Would you return all of this data exactly, leaving nothing out?

- [Available data]
[Start]

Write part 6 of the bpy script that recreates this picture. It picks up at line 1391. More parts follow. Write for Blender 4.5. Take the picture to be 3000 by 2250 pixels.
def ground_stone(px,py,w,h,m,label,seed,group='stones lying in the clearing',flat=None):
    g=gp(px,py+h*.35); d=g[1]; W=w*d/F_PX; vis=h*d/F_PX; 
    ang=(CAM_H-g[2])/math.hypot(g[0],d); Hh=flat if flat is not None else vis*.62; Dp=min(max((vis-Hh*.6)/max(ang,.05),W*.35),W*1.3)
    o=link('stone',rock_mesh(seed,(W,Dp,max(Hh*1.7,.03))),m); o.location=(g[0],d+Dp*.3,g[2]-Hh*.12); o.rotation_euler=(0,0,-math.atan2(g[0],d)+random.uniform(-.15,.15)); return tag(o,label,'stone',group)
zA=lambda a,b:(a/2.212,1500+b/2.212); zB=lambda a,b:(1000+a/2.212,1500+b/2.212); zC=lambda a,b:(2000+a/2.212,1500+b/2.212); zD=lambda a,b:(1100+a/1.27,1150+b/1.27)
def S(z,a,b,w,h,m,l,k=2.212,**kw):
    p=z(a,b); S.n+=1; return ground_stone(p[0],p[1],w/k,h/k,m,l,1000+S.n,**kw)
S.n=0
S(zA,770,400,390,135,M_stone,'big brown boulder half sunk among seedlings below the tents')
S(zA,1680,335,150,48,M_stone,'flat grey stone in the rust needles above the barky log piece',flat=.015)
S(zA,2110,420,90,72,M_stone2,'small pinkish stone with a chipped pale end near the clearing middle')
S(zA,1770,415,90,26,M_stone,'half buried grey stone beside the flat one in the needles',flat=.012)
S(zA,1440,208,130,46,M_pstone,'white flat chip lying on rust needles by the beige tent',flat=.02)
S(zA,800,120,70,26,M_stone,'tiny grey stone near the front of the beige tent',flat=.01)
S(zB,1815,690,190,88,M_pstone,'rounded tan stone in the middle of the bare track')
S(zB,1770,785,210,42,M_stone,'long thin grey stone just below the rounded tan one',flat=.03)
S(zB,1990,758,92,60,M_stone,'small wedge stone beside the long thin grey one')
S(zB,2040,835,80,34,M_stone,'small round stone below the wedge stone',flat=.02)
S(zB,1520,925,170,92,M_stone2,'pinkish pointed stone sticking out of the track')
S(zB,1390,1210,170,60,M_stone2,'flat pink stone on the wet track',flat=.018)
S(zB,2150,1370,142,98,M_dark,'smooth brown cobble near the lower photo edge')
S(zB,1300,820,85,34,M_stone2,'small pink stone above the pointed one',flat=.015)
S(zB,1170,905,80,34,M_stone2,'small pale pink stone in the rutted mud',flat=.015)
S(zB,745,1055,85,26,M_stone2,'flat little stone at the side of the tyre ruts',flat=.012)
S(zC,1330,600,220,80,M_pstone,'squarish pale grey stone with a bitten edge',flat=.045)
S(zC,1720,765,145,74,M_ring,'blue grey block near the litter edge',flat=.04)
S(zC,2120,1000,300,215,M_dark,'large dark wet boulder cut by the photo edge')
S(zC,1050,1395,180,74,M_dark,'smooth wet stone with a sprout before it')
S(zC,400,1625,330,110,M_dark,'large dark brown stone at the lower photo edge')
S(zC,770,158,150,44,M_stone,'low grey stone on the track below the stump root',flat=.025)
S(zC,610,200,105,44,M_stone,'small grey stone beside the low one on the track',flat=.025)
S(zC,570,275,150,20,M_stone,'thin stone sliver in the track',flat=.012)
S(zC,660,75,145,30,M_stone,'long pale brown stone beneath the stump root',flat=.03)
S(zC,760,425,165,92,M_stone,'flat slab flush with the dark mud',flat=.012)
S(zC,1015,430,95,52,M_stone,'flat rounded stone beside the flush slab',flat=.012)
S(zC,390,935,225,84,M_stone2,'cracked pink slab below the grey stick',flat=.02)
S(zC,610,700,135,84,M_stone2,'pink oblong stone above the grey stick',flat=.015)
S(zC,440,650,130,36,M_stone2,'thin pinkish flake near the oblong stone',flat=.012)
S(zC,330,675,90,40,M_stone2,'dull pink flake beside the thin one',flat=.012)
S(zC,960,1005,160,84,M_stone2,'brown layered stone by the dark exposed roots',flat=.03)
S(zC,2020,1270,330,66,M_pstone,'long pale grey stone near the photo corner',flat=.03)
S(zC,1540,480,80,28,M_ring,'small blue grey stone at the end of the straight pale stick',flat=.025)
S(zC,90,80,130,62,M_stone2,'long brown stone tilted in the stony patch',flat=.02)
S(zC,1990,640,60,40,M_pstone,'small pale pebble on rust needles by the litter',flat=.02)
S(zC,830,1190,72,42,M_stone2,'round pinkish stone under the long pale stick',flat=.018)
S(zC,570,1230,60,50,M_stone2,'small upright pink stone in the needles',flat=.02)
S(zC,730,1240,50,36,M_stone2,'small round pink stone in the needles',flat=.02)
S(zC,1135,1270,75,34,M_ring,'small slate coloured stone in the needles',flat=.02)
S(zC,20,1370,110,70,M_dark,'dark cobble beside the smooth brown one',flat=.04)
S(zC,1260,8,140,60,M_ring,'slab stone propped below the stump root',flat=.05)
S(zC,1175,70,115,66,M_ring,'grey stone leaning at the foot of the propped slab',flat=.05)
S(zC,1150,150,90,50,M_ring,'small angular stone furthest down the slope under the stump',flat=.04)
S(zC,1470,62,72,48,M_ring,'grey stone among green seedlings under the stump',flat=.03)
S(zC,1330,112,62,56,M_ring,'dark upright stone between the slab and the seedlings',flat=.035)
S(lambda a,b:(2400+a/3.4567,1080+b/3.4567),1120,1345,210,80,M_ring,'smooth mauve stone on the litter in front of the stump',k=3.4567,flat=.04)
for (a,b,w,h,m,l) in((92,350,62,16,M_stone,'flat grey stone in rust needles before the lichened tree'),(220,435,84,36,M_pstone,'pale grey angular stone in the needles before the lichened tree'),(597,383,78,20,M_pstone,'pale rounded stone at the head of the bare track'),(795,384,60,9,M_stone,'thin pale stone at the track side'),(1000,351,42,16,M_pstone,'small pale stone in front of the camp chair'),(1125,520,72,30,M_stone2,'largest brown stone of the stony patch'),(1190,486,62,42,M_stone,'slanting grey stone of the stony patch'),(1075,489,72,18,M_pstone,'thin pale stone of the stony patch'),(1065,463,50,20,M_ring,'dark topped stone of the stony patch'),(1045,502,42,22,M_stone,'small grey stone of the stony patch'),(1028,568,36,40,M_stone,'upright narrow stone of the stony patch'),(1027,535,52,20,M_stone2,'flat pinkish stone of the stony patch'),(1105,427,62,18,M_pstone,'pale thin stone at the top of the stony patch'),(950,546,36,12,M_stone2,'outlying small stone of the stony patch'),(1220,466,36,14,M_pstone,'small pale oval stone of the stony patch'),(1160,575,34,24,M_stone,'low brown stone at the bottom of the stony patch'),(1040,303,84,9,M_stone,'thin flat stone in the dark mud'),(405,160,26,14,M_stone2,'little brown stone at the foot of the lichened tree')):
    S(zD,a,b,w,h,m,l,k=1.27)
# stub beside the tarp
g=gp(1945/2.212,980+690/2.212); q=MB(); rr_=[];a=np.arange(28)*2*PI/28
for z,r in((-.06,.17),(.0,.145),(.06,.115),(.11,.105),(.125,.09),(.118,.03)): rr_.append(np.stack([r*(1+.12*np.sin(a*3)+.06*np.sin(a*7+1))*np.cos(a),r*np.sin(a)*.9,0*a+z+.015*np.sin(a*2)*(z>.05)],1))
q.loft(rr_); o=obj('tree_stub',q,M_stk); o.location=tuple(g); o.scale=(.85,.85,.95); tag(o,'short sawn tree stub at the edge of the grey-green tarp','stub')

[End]

- [Written answer]
Write part 6 of the bpy script that recreates this picture. It picks up at line 1391. More parts follow. Write for Blender 4.5. Take the picture to be 3000 by 2250 pixels.
def ground_stone(px,py,w,h,m,label,seed,group='stones lying in the clearing',flat=None):
    g=gp(px,py+h*.35); d=g[1]; W=w*d/F_PX; vis=h*d/F_PX; 
    ang=(CAM_H-g[2])/math.hypot(g[0],d); Hh=flat if flat is not None else vis*.62; Dp=min(max((vis-Hh*.6)/max(ang,.05),W*.35),W*1.3)
    o=link('stone',rock_mesh(seed,(W,Dp,max(Hh*1.7,.03))),m); o.location=(g[0],d+Dp*.3,g[2]-Hh*.12); o.rotation_euler=(0,0,-math.atan2(g[0],d)+random.uniform(-.15,.15)); return tag(o,label,'stone',group)
zA=lambda a,b:(a/2.212,1500+b/2.212); zB=lambda a,b:(1000+a/2.212,1500+b/2.212); zC=lambda a,b:(2000+a/2.212,1500+b/2.212); zD=lambda a,b:(1100+a/1.27,1150+b/1.27)
def S(z,a,b,w,h,m,l,k=2.212,**kw):
    p=z(a,b); S.n+=1; return ground_stone(p[0],p[1],w/k,h/k,m,l,1000+S.n,**kw)
S.n=0
S(zA,770,400,390,135,M_stone,'big brown boulder half sunk among seedlings below the tents')
S(zA,1680,335,150,48,M_stone,'flat grey stone in the rust needles above the barky log piece',flat=.015)
S(zA,2110,420,90,72,M_stone2,'small pinkish stone with a chipped pale end near the clearing middle')
S(zA,1770,415,90,26,M_stone,'half buried grey stone beside the flat one in the needles',flat=.012)
S(zA,1440,208,130,46,M_pstone,'white flat chip lying on rust needles by the beige tent',flat=.02)
S(zA,800,120,70,26,M_stone,'tiny grey stone near the front of the beige tent',flat=.01)
S(zB,1815,690,190,88,M_pstone,'rounded tan stone in the middle of the bare track')
S(zB,1770,785,210,42,M_stone,'long thin grey stone just below the rounded tan one',flat=.03)
S(zB,1990,758,92,60,M_stone,'small wedge stone beside the long thin grey one')
S(zB,2040,835,80,34,M_stone,'small round stone below the wedge stone',flat=.02)
S(zB,1520,925,170,92,M_stone2,'pinkish pointed stone sticking out of the track')
S(zB,1390,1210,170,60,M_stone2,'flat pink stone on the wet track',flat=.018)
S(zB,2150,1370,142,98,M_dark,'smooth brown cobble near the lower photo edge')
S(zB,1300,820,85,34,M_stone2,'small pink stone above the pointed one',flat=.015)
S(zB,1170,905,80,34,M_stone2,'small pale pink stone in the rutted mud',flat=.015)
S(zB,745,1055,85,26,M_stone2,'flat little stone at the side of the tyre ruts',flat=.012)
S(zC,1330,600,220,80,M_pstone,'squarish pale grey stone with a bitten edge',flat=.045)
S(zC,1720,765,145,74,M_ring,'blue grey block near the litter edge',flat=.04)
S(zC,2120,1000,300,215,M_dark,'large dark wet boulder cut by the photo edge')
S(zC,1050,1395,180,74,M_dark,'smooth wet stone with a sprout before it')
S(zC,400,1625,330,110,M_dark,'large dark brown stone at the lower photo edge')
S(zC,770,158,150,44,M_stone,'low grey stone on the track below the stump root',flat=.025)
S(zC,610,200,105,44,M_stone,'small grey stone beside the low one on the track',flat=.025)
S(zC,570,275,150,20,M_stone,'thin stone sliver in the track',flat=.012)
S(zC,660,75,145,30,M_stone,'long pale brown stone beneath the stump root',flat=.03)
S(zC,760,425,165,92,M_stone,'flat slab flush with the dark mud',flat=.012)
S(zC,1015,430,95,52,M_stone,'flat rounded stone beside the flush slab',flat=.012)
S(zC,390,935,225,84,M_stone2,'cracked pink slab below the grey stick',flat=.02)
S(zC,610,700,135,84,M_stone2,'pink oblong stone above the grey stick',flat=.015)
S(zC,440,650,130,36,M_stone2,'thin pinkish flake near the oblong stone',flat=.012)
S(zC,330,675,90,40,M_stone2,'dull pink flake beside the thin one',flat=.012)
S(zC,960,1005,160,84,M_stone2,'brown layered stone by the dark exposed roots',flat=.03)
S(zC,2020,1270,330,66,M_pstone,'long pale grey stone near the photo corner',flat=.03)
S(zC,1540,480,80,28,M_ring,'small blue grey stone at the end of the straight pale stick',flat=.025)
S(zC,90,80,130,62,M_stone2,'long brown stone tilted in the stony patch',flat=.02)
S(zC,1990,640,60,40,M_pstone,'small pale pebble on rust needles by the litter',flat=.02)
S(zC,830,1190,72,42,M_stone2,'round pinkish stone under the long pale stick',flat=.018)
S(zC,570,1230,60,50,M_stone2,'small upright pink stone in the needles',flat=.02)
S(zC,730,1240,50,36,M_stone2,'small round pink stone in the needles',flat=.02)
S(zC,1135,1270,75,34,M_ring,'small slate coloured stone in the needles',flat=.02)
S(zC,20,1370,110,70,M_dark,'dark cobble beside the smooth brown one',flat=.04)
S(zC,1260,8,140,60,M_ring,'slab stone propped below the stump root',flat=.05)
S(zC,1175,70,115,66,M_ring,'grey stone leaning at the foot of the propped slab',flat=.05)
S(zC,1150,150,90,50,M_ring,'small angular stone furthest down the slope under the stump',flat=.04)
S(zC,1470,62,72,48,M_ring,'grey stone among green seedlings under the stump',flat=.03)
S(zC,1330,112,62,56,M_ring,'dark upright stone between the slab and the seedlings',flat=.035)
S(lambda a,b:(2400+a/3.4567,1080+b/3.4567),1120,1345,210,80,M_ring,'smooth mauve stone on the litter in front of the stump',k=3.4567,flat=.04)
for (a,b,w,h,m,l) in((92,350,62,16,M_stone,'flat grey stone in rust needles before the lichened tree'),(220,435,84,36,M_pstone,'pale grey angular stone in the needles before the lichened tree'),(597,383,78,20,M_pstone,'pale rounded stone at the head of the bare track'),(795,384,60,9,M_stone,'thin pale stone at the track side'),(1000,351,42,16,M_pstone,'small pale stone in front of the camp chair'),(1125,520,72,30,M_stone2,'largest brown stone of the stony patch'),(1190,486,62,42,M_stone,'slanting grey stone of the stony patch'),(1075,489,72,18,M_pstone,'thin pale stone of the stony patch'),(1065,463,50,20,M_ring,'dark topped stone of the stony patch'),(1045,502,42,22,M_stone,'small grey stone of the stony patch'),(1028,568,36,40,M_stone,'upright narrow stone of the stony patch'),(1027,535,52,20,M_stone2,'flat pinkish stone of the stony patch'),(1105,427,62,18,M_pstone,'pale thin stone at the top of the stony patch'),(950,546,36,12,M_stone2,'outlying small stone of the stony patch'),(1220,466,36,14,M_pstone,'small pale oval stone of the stony patch'),(1160,575,34,24,M_stone,'low brown stone at the bottom of the stony patch'),(1040,303,84,9,M_stone,'thin flat stone in the dark mud'),(405,160,26,14,M_stone2,'little brown stone at the foot of the lichened tree')):
    S(zD,a,b,w,h,m,l,k=1.27)
# stub beside the tarp
g=gp(1945/2.212,980+690/2.212); q=MB(); rr_=[];a=np.arange(28)*2*PI/28
for z,r in((-.06,.17),(.0,.145),(.06,.115),(.11,.105),(.125,.09),(.118,.03)): rr_.append(np.stack([r*(1+.12*np.sin(a*3)+.06*np.sin(a*7+1))*np.cos(a),r*np.sin(a)*.9,0*a+z+.015*np.sin(a*2)*(z>.05)],1))
q.loft(rr_); o=obj('tree_stub',q,M_stk); o.location=tuple(g); o.scale=(.85,.85,.95); tag(o,'short sawn tree stub at the edge of the grey-green tarp','stub')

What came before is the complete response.